0.9% Over 7 Years Not Good Enough - 30 September

There is a lack of ambition in the tax package that comes into effect tomorrow say the New Zealand Manufacturers and Exporters Association (NZMEA). The additional 0.9 percent growth improvement over seven years projected by Treasury is pitiful considering the Government aims to catch Australian income levels.

NZMEA Chief Executive John Walley says, “An unbalanced tax system was one of the key drivers of the recession. The tax free status of capital gains on land and buildings encouraged excessive domestic debt on low yield assets that stifled the tradeable sector.”

“It seems a long time ago now, but it is important to remember that New Zealand was in a recession by June 2008, well before the collapse of the finance giants in the United States. Our recession was made worse, but not caused by the global problems.”

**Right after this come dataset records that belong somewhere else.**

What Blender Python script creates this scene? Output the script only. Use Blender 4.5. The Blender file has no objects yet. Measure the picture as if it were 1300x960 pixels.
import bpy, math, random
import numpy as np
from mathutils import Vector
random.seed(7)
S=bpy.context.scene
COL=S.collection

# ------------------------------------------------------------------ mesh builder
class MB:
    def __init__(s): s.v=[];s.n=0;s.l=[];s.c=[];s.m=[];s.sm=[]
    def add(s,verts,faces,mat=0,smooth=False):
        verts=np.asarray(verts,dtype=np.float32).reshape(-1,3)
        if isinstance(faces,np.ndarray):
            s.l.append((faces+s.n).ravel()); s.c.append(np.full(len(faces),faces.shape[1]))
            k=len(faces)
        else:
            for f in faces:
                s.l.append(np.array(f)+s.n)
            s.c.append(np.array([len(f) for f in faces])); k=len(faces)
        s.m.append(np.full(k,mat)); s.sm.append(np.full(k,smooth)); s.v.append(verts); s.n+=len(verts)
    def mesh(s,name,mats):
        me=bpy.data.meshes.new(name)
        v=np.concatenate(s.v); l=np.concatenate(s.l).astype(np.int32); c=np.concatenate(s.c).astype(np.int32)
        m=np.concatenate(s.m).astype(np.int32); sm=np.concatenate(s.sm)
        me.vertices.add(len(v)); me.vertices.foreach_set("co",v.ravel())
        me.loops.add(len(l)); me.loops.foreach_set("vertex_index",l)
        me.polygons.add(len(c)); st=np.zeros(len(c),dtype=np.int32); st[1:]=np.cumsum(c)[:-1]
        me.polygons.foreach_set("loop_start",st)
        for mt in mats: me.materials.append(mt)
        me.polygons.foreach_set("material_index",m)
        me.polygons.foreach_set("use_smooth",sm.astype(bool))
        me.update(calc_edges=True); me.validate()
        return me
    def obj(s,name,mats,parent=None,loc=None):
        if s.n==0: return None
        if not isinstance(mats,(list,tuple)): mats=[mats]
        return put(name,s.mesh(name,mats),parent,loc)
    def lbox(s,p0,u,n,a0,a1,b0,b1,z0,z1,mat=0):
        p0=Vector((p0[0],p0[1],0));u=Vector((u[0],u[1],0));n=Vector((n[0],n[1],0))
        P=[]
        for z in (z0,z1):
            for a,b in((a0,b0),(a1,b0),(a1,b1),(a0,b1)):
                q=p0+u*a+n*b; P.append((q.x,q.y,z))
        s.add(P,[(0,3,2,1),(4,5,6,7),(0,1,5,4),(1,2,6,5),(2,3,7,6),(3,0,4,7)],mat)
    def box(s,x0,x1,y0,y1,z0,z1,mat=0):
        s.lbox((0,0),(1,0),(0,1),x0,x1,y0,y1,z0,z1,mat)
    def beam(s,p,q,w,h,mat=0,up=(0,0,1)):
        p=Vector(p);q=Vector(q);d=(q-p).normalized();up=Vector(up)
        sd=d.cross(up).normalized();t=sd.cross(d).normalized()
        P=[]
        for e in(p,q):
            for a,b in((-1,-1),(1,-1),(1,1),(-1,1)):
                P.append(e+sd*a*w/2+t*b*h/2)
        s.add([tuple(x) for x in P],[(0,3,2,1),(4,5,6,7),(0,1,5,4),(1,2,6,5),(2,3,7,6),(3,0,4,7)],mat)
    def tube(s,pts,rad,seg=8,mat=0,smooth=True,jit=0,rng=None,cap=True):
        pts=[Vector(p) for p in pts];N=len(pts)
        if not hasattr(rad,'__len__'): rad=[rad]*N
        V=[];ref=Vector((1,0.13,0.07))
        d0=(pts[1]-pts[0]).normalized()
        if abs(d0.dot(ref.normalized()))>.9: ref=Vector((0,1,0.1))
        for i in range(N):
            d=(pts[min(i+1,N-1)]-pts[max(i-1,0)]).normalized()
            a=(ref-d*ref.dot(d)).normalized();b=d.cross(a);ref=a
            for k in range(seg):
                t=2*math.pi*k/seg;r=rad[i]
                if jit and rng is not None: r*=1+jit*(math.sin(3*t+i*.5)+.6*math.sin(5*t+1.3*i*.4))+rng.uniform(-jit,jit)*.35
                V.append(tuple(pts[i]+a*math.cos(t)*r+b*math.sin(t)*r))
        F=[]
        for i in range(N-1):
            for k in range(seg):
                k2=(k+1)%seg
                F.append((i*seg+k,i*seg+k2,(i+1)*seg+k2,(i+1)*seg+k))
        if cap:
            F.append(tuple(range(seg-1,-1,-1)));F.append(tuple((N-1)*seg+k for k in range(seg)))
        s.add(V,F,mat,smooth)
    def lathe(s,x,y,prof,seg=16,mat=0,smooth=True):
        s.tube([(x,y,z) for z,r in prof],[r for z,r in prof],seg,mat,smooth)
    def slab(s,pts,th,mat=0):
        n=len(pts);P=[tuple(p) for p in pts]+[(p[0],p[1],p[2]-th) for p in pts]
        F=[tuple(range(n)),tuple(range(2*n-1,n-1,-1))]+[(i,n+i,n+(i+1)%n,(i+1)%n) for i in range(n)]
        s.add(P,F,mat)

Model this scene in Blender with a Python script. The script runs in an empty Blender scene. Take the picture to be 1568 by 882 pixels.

“Moving taxation from income and company tax towards consumption tax is helpful, but it is only a start. Tax harbours around capital gains must be removed to boost investment in productive activity.”

“We also need to see incentives to invest in our export industries; we need to reinstate both the Research and Development tax credit and the 20 percent depreciation loading on new equipment that were removed by the Government”

“New Zealand’s long run economic performance demonstrates an abject policy failure; that cannot be fixed by tinkering.”